John McGraw, when reminiscing about his “thirty years in baseball” for a series of articles syndicated by The North American Newspaper Alliance in 1923, called Arthur “Bugs” Raymond, “one of the greatest natural pitchers who ever lived.”
He recalled the first time Chief Myers caught Raymond:
“’Say Mc,’ (he said), ‘that fellow can do more tricks with a baseball than any man in the world.’”
McGraw said, “Raymond’s long suit” was the spit ball and, “He could make that ball do the querist of stunts and never did he hesitate to pull one of these tricks when the team was in a hole.”
McGraw blamed Raymond’s “fondness for companionship” for continually leading him astray, no matter how many times he pledged to stop drinking. Even when McGraw tried to keep people from loaning Raymond money, the pitcher would always find a way to get some and continue drinking.
On one occasion, with his starter struggling on the mound, McGraw sent the bat boy to the bullpen to get Raymond. Not being able to locate him, the team’s trainer then looked and eventually found Raymond drinking in a nearby tavern:
“He had taken the new ball that I had given him for warming up and had sold it to the saloon keeper.”
McGraw told his version of the story of what happened after Raymond took the “Keeley Cure” in Dwight, Illinois in an attempt to quit drinking before the 1911 season:
“Bugs was very proud of his term in the Keeley Institute. He even wore a class button and very proudly exhibited an album with photographs and other souvenirs of his schoolmates.”
As the papers in New York were filled with stories of Raymond’s “wonderful reform “while the club trained in Texas, McGraw was seeing “ominous signs.”
The team stayed in the Oriental Hotel on a trip to Dallas where “they always served cocktails,” with Sunday night dinner service.:
“Knowing the head steward, Bugs decided to visit him. He left the dining room and started to the kitchen. As he stepped through the swinging doors his eye lighted on the long rows of cocktails—hundreds of them all lined in rows. Promptly, Raymond started right down the first row, drinking one after another until he had consumed more than a dozen.”
McGraw had a detective follow Raymond for the next 24 hours—while papers continued to report on his “reform.” The Giants manager questioned the pitcher who denied drinking. McGraw said he faced a “dilemma:”
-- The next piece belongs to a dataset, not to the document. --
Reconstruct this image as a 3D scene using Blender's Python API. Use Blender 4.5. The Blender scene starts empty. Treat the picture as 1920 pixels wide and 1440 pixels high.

“I didn’t know whether to denounce him to the newspaper men who had tried so hard to help him, or to make one more attempt to bring about reform.”
McGraw said he never knew a newspaper reporter who would “violate a confidence” and enlisted them to serve as a mock jury in a “trial: of the pitcher:
The jury was a who’s who of legendary New York baseball writers: Sam Crane, Sid Mercer, Boseman Bulger, Damon Runyon, and Charles Van Loan, “and one or two of the younger writers,” whose names the manager could no longer recall:
“Gentlemen, I have called upon you to sit as a jury on this man. He has promised all of you not drink and you have given him every help. You have praised him in the papers. He has violated that faith. He’s a big bum that’s laid down on his friends.”
McGraw presented the evidence and asked the reporters to decide whether to share it with their readers or to give Raymond another chance:
McGraw read the detective report to the assembled jury, in a back room the Turf Exchange bar in Dallas, Raymond “drank seven glasses of beer, ate a handful of pretzels, and two Bermuda onion,” on to the nearby Knight Saloon, Raymond had “drank nine glasses of beer, ate more pretzels, and two or three more onions.”
Raymond called the report “a dammed lie.”
His defense:
“Mac, of course I might’ve had a couple dozen glasses of beer, but I’m telling you it’s a lie—I ain’t eat an onion in seven months.”
In sympathy, the jury unanimously decided to give Raymond one more chance and not report his tumble from the wagon. Raymond, of course, vowed to stop drinking.
McGraw’s ploy bought him a stretch of several weeks when Raymond “partially straightened up,” unfortunately, like every other last chance Raymond was given, he eventually relapsed.
Raymond died less than 18 months after McGraw’s mock trial.